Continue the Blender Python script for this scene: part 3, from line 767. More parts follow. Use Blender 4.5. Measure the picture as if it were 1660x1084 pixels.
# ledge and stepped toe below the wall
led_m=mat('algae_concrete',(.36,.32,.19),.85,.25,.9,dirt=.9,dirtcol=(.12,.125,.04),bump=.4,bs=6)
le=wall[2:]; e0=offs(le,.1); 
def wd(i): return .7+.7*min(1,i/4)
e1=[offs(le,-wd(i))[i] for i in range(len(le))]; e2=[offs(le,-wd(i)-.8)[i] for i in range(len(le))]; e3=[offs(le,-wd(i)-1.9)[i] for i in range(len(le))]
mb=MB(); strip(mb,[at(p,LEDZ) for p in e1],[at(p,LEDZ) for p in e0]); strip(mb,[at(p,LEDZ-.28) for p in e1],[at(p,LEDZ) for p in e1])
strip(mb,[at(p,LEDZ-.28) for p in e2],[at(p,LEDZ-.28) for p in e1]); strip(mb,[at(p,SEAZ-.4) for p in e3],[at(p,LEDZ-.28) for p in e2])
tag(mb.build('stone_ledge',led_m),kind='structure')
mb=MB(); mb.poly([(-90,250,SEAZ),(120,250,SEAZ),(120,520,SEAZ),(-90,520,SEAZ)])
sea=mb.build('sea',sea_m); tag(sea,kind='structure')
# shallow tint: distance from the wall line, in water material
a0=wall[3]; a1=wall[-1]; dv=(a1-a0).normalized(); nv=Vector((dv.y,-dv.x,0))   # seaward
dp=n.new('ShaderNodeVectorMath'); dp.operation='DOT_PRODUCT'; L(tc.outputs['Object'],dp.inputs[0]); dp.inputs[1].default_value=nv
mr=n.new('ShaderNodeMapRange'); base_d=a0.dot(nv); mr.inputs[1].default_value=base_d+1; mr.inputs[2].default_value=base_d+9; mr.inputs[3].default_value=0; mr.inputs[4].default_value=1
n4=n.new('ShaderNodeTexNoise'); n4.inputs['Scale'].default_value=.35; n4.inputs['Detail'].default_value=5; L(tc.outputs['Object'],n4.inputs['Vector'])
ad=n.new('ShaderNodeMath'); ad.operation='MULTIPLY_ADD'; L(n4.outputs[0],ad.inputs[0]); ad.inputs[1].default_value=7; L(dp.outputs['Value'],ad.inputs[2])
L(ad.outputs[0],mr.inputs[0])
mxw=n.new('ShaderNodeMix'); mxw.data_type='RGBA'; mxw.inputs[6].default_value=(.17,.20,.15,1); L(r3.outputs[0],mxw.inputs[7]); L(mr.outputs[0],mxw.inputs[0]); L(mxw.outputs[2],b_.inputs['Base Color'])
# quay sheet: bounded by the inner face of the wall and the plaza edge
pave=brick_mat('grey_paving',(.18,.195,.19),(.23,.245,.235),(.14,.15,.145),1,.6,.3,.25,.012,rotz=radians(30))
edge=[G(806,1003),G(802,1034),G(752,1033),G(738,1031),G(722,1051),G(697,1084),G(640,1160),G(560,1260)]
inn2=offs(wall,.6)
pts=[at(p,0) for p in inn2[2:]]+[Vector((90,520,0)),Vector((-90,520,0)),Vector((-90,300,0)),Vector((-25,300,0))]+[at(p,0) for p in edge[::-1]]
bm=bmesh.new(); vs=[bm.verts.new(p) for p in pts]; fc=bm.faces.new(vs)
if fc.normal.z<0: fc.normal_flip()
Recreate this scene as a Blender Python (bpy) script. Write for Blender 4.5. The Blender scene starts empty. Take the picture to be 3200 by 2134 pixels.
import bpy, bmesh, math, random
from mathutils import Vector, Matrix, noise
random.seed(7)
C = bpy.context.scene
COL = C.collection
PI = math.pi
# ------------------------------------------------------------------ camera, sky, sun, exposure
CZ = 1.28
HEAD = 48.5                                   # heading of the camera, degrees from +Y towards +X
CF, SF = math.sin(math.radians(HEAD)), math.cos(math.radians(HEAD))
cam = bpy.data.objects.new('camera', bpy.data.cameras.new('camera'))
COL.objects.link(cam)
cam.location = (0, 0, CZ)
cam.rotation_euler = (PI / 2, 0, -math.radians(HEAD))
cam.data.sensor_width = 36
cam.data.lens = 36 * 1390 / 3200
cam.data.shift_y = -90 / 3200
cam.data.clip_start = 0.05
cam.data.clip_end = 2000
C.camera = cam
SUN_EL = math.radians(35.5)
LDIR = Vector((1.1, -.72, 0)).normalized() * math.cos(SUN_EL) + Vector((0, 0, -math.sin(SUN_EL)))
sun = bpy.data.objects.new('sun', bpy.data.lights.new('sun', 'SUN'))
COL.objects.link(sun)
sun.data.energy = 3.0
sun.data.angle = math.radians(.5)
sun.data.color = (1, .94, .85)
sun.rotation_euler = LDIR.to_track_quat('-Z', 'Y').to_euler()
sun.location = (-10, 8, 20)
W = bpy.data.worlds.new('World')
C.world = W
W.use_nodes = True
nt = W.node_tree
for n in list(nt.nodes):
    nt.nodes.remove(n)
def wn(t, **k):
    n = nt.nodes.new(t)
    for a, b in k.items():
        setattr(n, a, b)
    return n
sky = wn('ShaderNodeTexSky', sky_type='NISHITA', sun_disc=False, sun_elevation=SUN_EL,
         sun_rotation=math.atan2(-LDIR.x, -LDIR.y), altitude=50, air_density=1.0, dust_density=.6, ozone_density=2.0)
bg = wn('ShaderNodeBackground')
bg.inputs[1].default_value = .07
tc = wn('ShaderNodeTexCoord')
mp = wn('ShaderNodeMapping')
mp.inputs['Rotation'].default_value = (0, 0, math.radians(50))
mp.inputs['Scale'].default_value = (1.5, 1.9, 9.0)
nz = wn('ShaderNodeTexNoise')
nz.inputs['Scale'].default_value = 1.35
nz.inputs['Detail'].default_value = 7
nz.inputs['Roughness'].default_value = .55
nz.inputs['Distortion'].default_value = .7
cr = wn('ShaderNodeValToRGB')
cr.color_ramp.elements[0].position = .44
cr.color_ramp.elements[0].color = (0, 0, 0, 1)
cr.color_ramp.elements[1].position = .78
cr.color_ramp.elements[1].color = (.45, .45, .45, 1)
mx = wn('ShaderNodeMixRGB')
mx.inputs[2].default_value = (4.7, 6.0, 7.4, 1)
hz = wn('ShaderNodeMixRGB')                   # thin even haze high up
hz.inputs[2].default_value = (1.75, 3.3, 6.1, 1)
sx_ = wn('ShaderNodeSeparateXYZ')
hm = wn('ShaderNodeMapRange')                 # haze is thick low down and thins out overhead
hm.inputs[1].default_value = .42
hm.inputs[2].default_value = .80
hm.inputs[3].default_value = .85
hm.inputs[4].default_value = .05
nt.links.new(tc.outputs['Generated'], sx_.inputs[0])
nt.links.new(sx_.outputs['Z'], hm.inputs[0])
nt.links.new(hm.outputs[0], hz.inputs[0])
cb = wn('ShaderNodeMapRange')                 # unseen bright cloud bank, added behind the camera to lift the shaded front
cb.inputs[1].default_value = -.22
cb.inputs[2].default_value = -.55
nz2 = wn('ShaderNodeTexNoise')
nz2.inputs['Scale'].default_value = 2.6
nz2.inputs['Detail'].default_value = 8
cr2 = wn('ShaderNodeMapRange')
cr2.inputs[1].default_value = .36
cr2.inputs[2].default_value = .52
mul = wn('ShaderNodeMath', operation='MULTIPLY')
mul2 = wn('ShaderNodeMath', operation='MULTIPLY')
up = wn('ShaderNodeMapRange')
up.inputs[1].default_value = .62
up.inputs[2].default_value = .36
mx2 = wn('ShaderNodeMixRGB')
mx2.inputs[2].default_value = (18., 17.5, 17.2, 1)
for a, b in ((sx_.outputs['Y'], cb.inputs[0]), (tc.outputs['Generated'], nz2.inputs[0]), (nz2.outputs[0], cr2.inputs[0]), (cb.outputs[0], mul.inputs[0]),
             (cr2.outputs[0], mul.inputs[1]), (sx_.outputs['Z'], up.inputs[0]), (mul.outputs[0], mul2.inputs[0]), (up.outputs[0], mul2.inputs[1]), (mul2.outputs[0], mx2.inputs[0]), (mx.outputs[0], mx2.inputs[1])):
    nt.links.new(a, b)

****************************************

Pick out each line that holds the string "script".

Continue the Blender Python script for this scene: part 3, from line 767. More parts follow. Use Blender 4.5. Measure the picture as if it were 1660x1084 pixels.
Recreate this scene as a Blender Python (bpy) script. Write for Blender 4.5. The Blender scene starts empty. Take the picture to be 3200 by 2134 pixels.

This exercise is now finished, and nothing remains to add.